Berlin
Alfredo Jaar
Galerie Thomas Schulte
Charlottenstrasse 24
February 11–April 15, 2017
In a constant flood of images, the impact of a single picture, however severe, is often immediately overridden. In his installation Shadows, 2014, Chilean artist Alfredo Jaar challenges this tendency by taking one image and letting it dominate a space with the intensity of a feeling, or a beating heart. He chose a photograph by Dutch photojournalist Koen Wessing taken in 1978 in Nicaragua, where, after forty-one years, the US-allied military dictatorship in the country was coming to an end. In the final violent convulsions of the regime, Wessing’s lens captured two women whose father had just been killed by authorities, their arms in the air in an almost sculptural gesture—this is the image of absolute despair. The exhibition first presents six backlit photographs, also by Wessing, that chronicle the course of events before and after this moment, before leading visitors into a dark, enclosed space with just this frame displayed. Projected onto an entire back wall, it slowly fades to black while the silhouette of the two women is concurrently illuminated from behind, to the point where its brightness becomes blinding.

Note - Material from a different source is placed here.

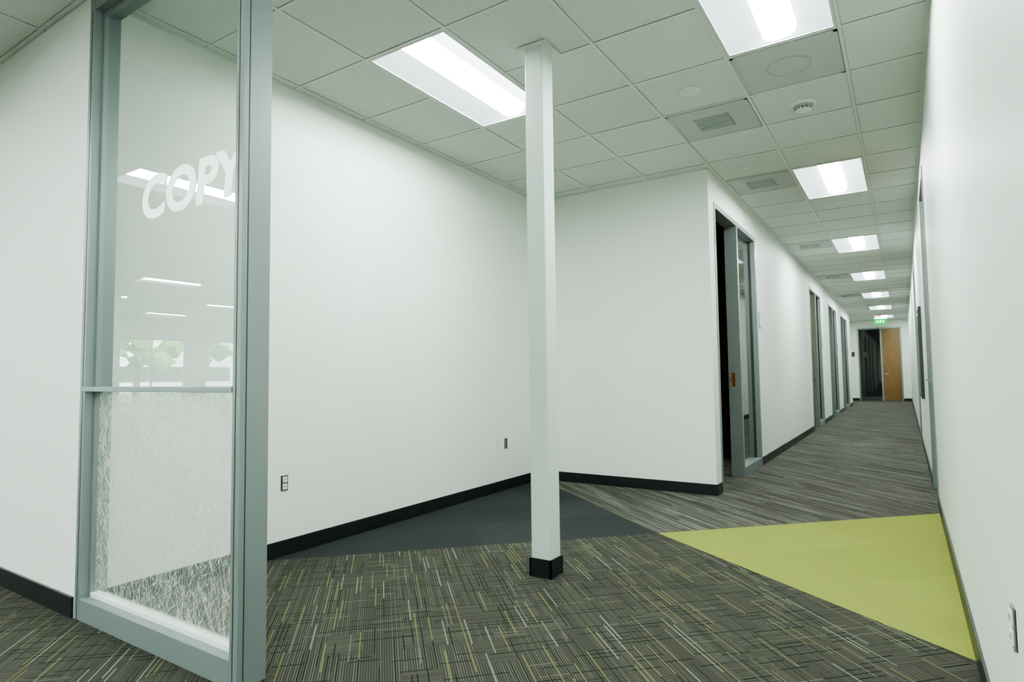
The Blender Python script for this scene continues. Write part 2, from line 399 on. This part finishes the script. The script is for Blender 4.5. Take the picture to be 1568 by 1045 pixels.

In a conversation with Dutch filmmaker Kees Hin, screened in another room, Wessing describes the event: legs and hands trembling, defaulting to basic instincts, and then, moved by intuition, the sound of the shutter. The physical experience of the viewer in this show mirrors Wessing’s own as he took the picture; a testament to the power of images and their material, bodily consequences. If Jaar’s goal is to make us understand something about a certain time and conflict, it is also to stress that understanding must be grounded in both physical and intellectual comprehension. But the work does not elaborate on what kind of action should spring from such insight. Rather, it leaves us, quite simply, struck.